Прежде всего, как мы уже видели, термин regula имеет тенденцию образовывать синтагму с другим термином в родительном падеже (regula fidei, regula iuris, regula loquendi и т. д. ). Идет ли здесь речь о субъективном (где ius – субъект) или объективном (где ius – это объект) родительном? В случае синтагмы regula iuris мы можем дать уверенный ответ на этот вопрос. Дигесты приписывают Павлу это короткое определение: Regula est quae rem quae breviter enarrat. Non ex regula ius sumatur, sed ex iure quod est regula fiat[117] (Digest. 50, 17, 1). Следовательно, это субъективный родительный, хотя и в особом значении: правило производится (или должно быть произведено: fiat) исходя из существующего права (ex iure quod est).

 

1. 2. Беглый взгляд на святоотеческие тексты первых веков показывает, что в синтагмах regula fidei и regula veritatis речь идет именно о субъективном родительном этого типа. Тертуллиан, одним из первых ставший пользоваться ими в техническом смысле, в De virginibus velandis[118] при помощи юридической метафоры утверждает первенство истины – которое не может быть оспорено никаким юридическим предписанием (cui nemo praescribere potest) – над обычаем. Если истина не может, как это случается с законом, быть предписанной или измененной обычаем, то это потому, что в случае веры истина – это сам Христос (Christus veritatem se, non consuetudinem, cognominavit[119] – Tertullian I, p. 127). Только после этого он может изложить regula fidei, sola immobilis et irreformabilis, credenda scilicet in unicum deum onnipotentem, mundi creatorem, et Filium eius, natum ex virgine Maria, crucifixum sub Pontio Pilato, tertia die resuscitatum a mortius, receptum in caelis, venturum iudicare vivos et mortuos per carnis etiam resurrectionis[120] (ibid. , p. 130). Символ веры – или, точнее, regula fidei, – который мы здесь видим в процессе его постепенной разработки, еще не принял ту догматическую форму, какую он получит на вселенских соборах. Как проницательно заметил Августин, комментируя павловскую и евангельскую формулу credere in Christum[121], она еще не является – в отличие от того, чем станет в догмате, – внешней нормой, дающей вере и истине их содержание; скорее наоборот, именно вера в Христа наделяет regula ее единственной истиной, сущностно относящейся к порядку прагматики и имплицирующей непосредственное и тотальное примыкание к присутствию и действию Христа (ut credatis in eum, non ut credetis ei… quid est ergo credere in eum? Credendo amare, credendo diligere, credendo in eum ire, et eius membris incorporari[122] – In Johannis Evang. 29: 6; hoc est credere in Deum, quod utique plus est quam Deo… credendo adhaerere ad bene cooperandum bona operanti Deo[123] – En. in Psalm., 87, 8).
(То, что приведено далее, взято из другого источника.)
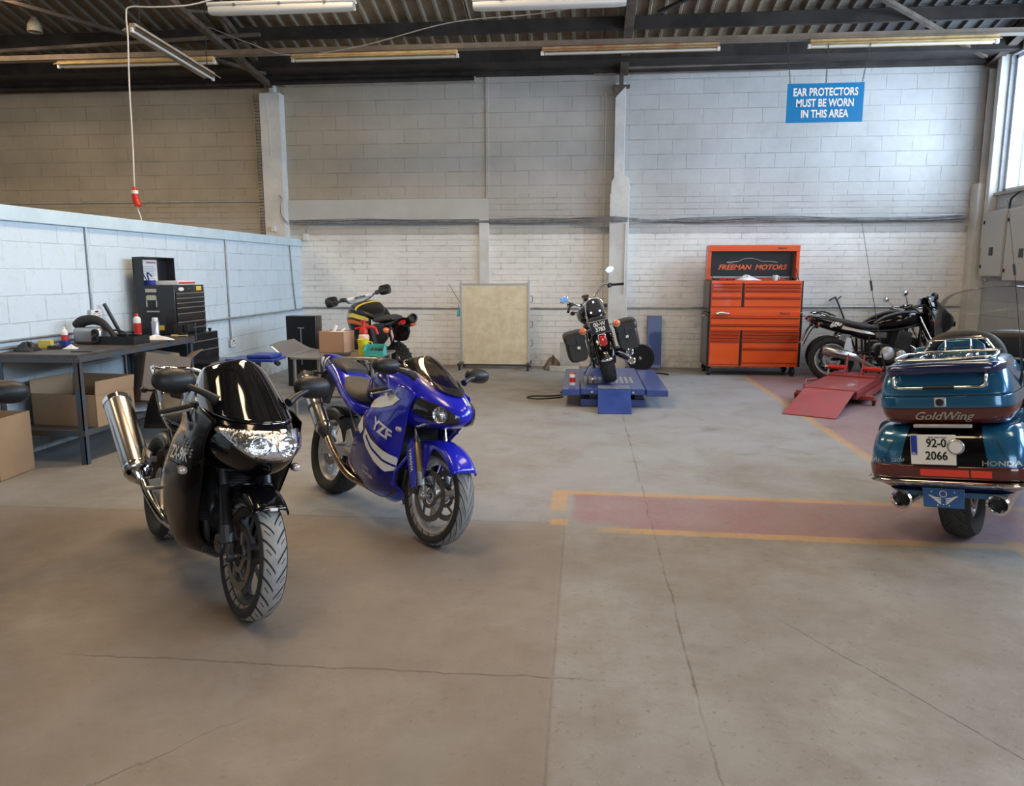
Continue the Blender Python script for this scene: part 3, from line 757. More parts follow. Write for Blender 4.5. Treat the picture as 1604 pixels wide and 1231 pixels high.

Это хорошо видно в Expositio symboli Руфина: то, что Отцы формулируют (componunt, составляют) как regula, исходит из опыта веры и истины каждого из них (conferendo in unum quod sentiebat unusquisque[124]), и поэтому возникающий в результате symbolon является ничем иным, как indicium, знаком и общим свидетельством их веры (symbolon enim Graece et indicium dici potest et conlatio, hoc est quod plures in unum conferunt[125]). Перифразируя определение из Дигест, можно также сказать, что non ex regula fides sumatur, sed ex fide quae est regula fiat[126].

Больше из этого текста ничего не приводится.